> in the context of a civil law dispute
The squatters are very frequently committing criminal fraud, by showing a fake lease to the police to portray themselves as legitimate tenants. Leases aren't recorded like deeds, and landlords' signatures often appear in public records. So it's easy to make a good enough fake that the police will take the squatters' side. I don't know why this article doesn't mention that, but a web search ("fake lease squatter") will show this is routine.
The squatters don't expect to win their dispute in court, just to take advantage of the extended time to trial. Oakland's eviction moratorium lasted for literally years, and they're still working through the backlog. When the case finally reaches court, the squatters will get evicted but the fraud is almost never charged. So from the squatter's perspective, it makes sense to fake the lease.
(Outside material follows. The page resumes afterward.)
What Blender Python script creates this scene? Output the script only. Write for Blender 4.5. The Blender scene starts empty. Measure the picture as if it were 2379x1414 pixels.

From a small landlord's perspective, the tradeoff may thus be certain financial ruin waiting for the judicial process vs. a slight chance of ruin if the "nightmare cotentant" approach goes wrong. So it's no surprise the sword guy has business. The risk that his services would be used against a real tenant is partially mitigated by the risk that that tenant would sue. The fake tenants prefer to stay out of court, since the judge (and opposing counsel) will look more carefully at their fake lease than the police did.
Georgia recently created an accelerated judicial review for cases where the landlord is alleging that the lease is fraudulent, separate from default on a non-fraudulent lease. That seems like the right approach to me.
> I don't know why this article doesn't mention that, but a web search ("fake lease squatter") will show this is routine.
Same reason the article put "empty" in the title to imply they were just sitting around for speculative investing, when there's every indication the houses were intended to be immediately rented out, and are only "empty" because squatters moved in first.
If I did this to someone society liked (say, a girlfriend who had moved in and claims she is now a tenant), even as a fellow tenant, invited someone over with a sword to bear (but not "use") that sword as part of a pattern of activities intended to deprive her of her peaceful enjoyment of her tenancy including deploying "tear gas" and "smoke grenades" and play "extremely high-decibel sound" I would expect, at a minimum, I'd be looking at
1) Domestic violence
2) Harassment
3) Possibly Assault
At the very least I would expect to get booked, even if the charges didn't stick.
If I did this to some random homeless person or gang member, I'd expect basically a high five from the cops and nothing else.
Of course I do not live in CA, I live in AZ. In my state, ranchers have just straight up shot trespassers and nothing happened to them, despite the fact that by the book this would be highly illegal.
The guy doing this has discovered that in order to be convicted someone has to complain, then the police have to care, then a judge has to let it go to trial, a prosecutor has to actually want to competently build a case, and then after all that a jury actually has to convict you. I'm guessing the chance of all those stars aligning when the squatters are people literally spray painting "Kill all Bailiffs" (in one ASAP website screenshot) is next to nill.
Your analogy breaks down because the girlfriend might have a genuine claim to being a tenant and can defend that in court.
Squatters can't and won't. The whole point is it's time and money consuming to prove they're not tenants and legally evict them, not they they're actually tenants with rights to peaceful enjoyment of the property.
> I do not live in CA, I live in AZ
I've never lived in AZ, but it sounds like this may have a lot to do with it. ;-)
Personal injury is an area where plaintiffs start out with a huge advantage. Judgments are large and cases are often settled out of court by landlords' insurance companies. Not only would you have no trouble finding a lawyer, they might actively seek you out.